この社会階層の格付けはアメリカという国家を表向きに秩序だてて捉えるための方便として使われている。
もちろんこの階層は明確に権限の区別された階級ではない。それは社会構成を考察する際の形骸化された
格付けと呼ぶべきものにすぎない。したがって現代ではすべてのWASPが社会階層の上位にあり、すべての
黒人が社会階層の最下位にあるなどという見方はナンセンスである。憲法で法の下での平等を謳うアメリカ
では、確かに社会階層の位置は個人の努力と資質によって決まるからである。ただ相対的に見た場合、この
格付けは当を得ており、WASPは相対的に社会階層の上位を占め、黒人は社会階層の下位を占めている
のである。よくアメリカはWASPが支配している国家のように論じる人がいるがこの考えは明らかに間違って
いる。現代のアメリカはWASPと呼ばれる人々が国家を支配しているのではなく、WASPを含めたある一群
の人々がアメリカという国家を巧妙に支配しているのである。このことはあとで詳しく論じることにする。
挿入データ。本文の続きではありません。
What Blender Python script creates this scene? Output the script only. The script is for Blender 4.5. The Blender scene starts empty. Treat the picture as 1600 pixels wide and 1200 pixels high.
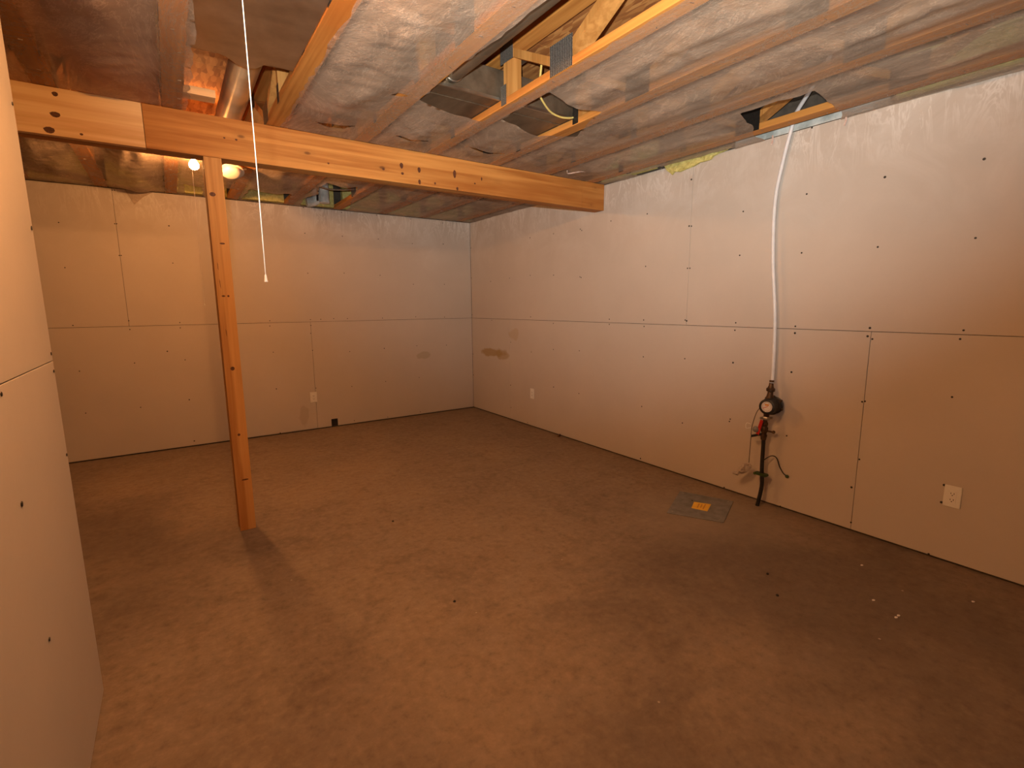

現在、アメリカでは約2億6500万人の国民が生活している。このうち数十万人のアメリカインディアンの子孫
を除いては、すべて外部から流入した移民の子孫達である。彼らは徹底した民族教育を受け、アメリカ式ルー
ルのもとで「世界で最も豊かな国の国民」という誇りと自負をもって生活しているのである。しかしその実態は
表向きの繁栄とは異なり、社会階層の上位1%の人間が全国民の総資産の60%を所有する極端に不平等
な階層社会となっている。そしてかって存在した古き良きアメリカを代表する健全で陽気なアメリカの中産階級
は1970年代を境に没落の一途をたどり、今やどこにもその姿を見ることができなくなった。アメリカ建国当初、
WASPの祖先が理想とした自由と平等と博愛を実現するアメリカの姿はもはやそこにはなく、それに代わって
1%の超富裕階級が残りのすべて国民を収奪し支配する寄生国家アメリカの姿がそこにはある。われわれ
日本人には想像もつかないことだが、今のアメリカでは200万人の億万長者が豊かさの極致を謳歌している
反面、2000万人を越える明日の食事にもありつけない極貧の生活を送るアメリカ国民が存在するのである。